Data Integration

Data Ingestion

Use Actian features for seamless Data Integration

What is Data Ingestion?

Data must be ingested by an application program or database management system before it can be processed or analyzed. When an application or database system reads external data, it is ingesting data.

Illustration of a man holding a funnel in front of a large laptop representing data ingestion.

Where Data Ingestion Fits in the Data Preparation Process

Data preparation is a process that encompasses extract, transform & load (ETL) and includes a data ingestion step. Once the source data is identified, it must be brought into the analysis tools to gain business insights. The data will likely be a combination of structured and semi-structured data in different file systems and repositories. Consolidating all the source data sets into a common repository is necessary for the subsequent steps in the data pipeline. Data preparation is a multi-step process outlined below:

  • Access source data sets.
  • Ingest the data.
  • Cleanse the data.
  • Format the data.
  • Combine datasets.
  • Analyze data.

How Data is Ingested

Ingestion Through Parameters

Application programs and microservices can be coded to receive parameters when executed. For example, a program called ADD might accept two numbers as parameters, from which it computes the sum.

Ingestion of Array Data

Applications can also be passed fixed or variable length arrays of data. A more sophisticated version of the ADD program might accept a list of numbers to sum. Web applications use modern application programming interfaces (APIs) that allow them to be integrated to see what data they expect to ingest. Formats like JSON allow variable numbers of elements to be passed with a declared delimiter string.

Transaction Record Entry

Traditional applications collect input fields from terminals or graphical user interfaces, which are ingested by applications as records for processing. A bill payment application might ingest records containing fields such as payee name, amount, account number, routing number, or sort code.

File Record Ingestion

Transaction systems such as enterprise resource planning (ERP) systems often journal transactions for later batch processing in files that are ingested one record at a time when the overnight batch run occurs. Flat files mimic mainframe tape records which contain specific strings of bits that represent the end of records and end of file markers to standardize ingestion processing.

Ingesting Cloud Data

Data stored in the cloud is ingested using very similar APIs to on-premise ones. The added steps usually involve authentication to the cloud service and the API’s back end, which behaves differently from the on-premise version. This difference is transparent to the reading application.

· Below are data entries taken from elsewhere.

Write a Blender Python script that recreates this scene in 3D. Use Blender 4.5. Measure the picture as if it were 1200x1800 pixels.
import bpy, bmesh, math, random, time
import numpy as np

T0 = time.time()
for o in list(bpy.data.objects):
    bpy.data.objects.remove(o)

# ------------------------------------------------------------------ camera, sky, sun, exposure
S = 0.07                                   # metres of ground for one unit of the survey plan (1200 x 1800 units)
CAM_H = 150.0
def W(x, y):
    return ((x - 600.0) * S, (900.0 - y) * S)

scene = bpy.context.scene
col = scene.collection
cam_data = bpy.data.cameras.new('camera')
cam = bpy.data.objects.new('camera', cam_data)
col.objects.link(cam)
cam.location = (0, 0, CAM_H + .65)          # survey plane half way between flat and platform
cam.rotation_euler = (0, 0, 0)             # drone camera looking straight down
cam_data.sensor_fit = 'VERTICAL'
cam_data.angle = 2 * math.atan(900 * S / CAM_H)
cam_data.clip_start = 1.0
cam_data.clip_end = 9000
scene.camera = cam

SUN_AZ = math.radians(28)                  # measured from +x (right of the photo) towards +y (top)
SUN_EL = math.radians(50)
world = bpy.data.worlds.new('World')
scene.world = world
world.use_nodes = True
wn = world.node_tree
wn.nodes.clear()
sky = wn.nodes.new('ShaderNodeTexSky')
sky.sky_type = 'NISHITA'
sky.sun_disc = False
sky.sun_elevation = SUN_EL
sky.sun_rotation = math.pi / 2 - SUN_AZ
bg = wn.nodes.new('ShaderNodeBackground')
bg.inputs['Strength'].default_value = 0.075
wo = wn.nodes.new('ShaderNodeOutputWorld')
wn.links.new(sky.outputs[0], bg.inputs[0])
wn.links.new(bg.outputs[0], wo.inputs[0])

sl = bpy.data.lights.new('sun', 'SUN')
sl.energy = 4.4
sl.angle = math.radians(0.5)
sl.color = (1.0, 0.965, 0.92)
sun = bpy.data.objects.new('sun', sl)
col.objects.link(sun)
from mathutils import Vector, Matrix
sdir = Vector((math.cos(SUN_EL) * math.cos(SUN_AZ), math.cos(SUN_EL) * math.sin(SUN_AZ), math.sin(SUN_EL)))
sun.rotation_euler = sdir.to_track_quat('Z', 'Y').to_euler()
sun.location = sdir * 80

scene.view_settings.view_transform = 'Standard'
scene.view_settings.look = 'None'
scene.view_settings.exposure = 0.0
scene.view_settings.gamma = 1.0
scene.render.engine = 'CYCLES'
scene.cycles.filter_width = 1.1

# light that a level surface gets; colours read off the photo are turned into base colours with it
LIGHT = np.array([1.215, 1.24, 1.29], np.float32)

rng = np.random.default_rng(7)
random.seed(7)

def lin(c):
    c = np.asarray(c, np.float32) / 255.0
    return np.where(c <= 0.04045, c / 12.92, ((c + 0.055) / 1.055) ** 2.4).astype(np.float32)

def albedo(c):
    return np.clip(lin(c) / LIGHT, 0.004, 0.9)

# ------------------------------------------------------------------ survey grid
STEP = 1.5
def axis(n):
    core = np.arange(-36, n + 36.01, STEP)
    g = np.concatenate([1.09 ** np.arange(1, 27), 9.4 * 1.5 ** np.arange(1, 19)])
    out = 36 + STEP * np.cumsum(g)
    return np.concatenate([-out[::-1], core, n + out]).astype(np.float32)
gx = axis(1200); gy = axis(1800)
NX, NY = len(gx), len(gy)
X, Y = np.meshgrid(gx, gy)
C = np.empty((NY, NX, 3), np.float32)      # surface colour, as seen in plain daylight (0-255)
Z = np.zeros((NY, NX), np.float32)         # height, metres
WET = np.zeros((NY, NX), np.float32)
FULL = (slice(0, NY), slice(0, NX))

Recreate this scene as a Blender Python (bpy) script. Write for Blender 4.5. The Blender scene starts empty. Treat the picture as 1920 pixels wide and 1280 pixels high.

Ingesting Trading and Gaming Data

When the reading application receives streamed data and misses updates due to network failures or resource shortages, it can be configured to drop intermediate messages when connectivity is restored because only the current stock price or game score matters. If every message matters, unacknowledged messages are queues at the server until all the subscribing clients are updated. If live data is critical, a network connection time-out can trigger a failover and retry event on a backup server.

Ingesting Database Records

Applications ingest database data by submitting a SQL query to an RDBMS using an API such as ODBC or a proprietary interface. The result set is fetched one record at a time.

Ingesting Data into a Database

Most database management systems include fast loader utilities. These provide the ability to load data faster than an application program because they can parallelize the load operation and preformat database blocks to bypass the SQL layer if needed.

Streaming Data Ingestion

Applications that process streaming data usually subscribe to a queue populated when new data is created. Examples of steaming data managers include AWS SNS, IBM MQ, Apache Flink and Kafka. As applications become less batch-oriented and more online, the real-time nature of streamed data is becoming the norm.

Iot Data Ingestion

In an IoT network, many devices generate data streams for analysis. To ease processing, the data streams are sent to a gateway server that filters out irrelevant data and compresses data for faster network traversal to a streaming data service that client applications subscribe to.

Data Integration

Data integration eases data ingestion by providing standardized connectors to hundreds of data sources and the tools to transform data before analytics systems ingest it. The second significant benefit of data integration solutions is that they provide centralized visibility and orchestration of data preparation pipelines. This is particularly important when the analysis is not a one-off process, so it needs to be reusable.

Actian and Data Ingestion

The Actian Data Platform is designed for fast analysis using a columnar database. Data ingestion is managed by a data integration service that manages data flow from multiple sources to the analytics database. This eases the creation of real-time insights. Analytics can run on-premise and cloud platforms, including AWS, Google Cloud and Microsoft Azure. DataConnect supports file-based and stream-based ingestion from JMS, Kafka, MSMQ, RabbitMQ and WebSphere MQ.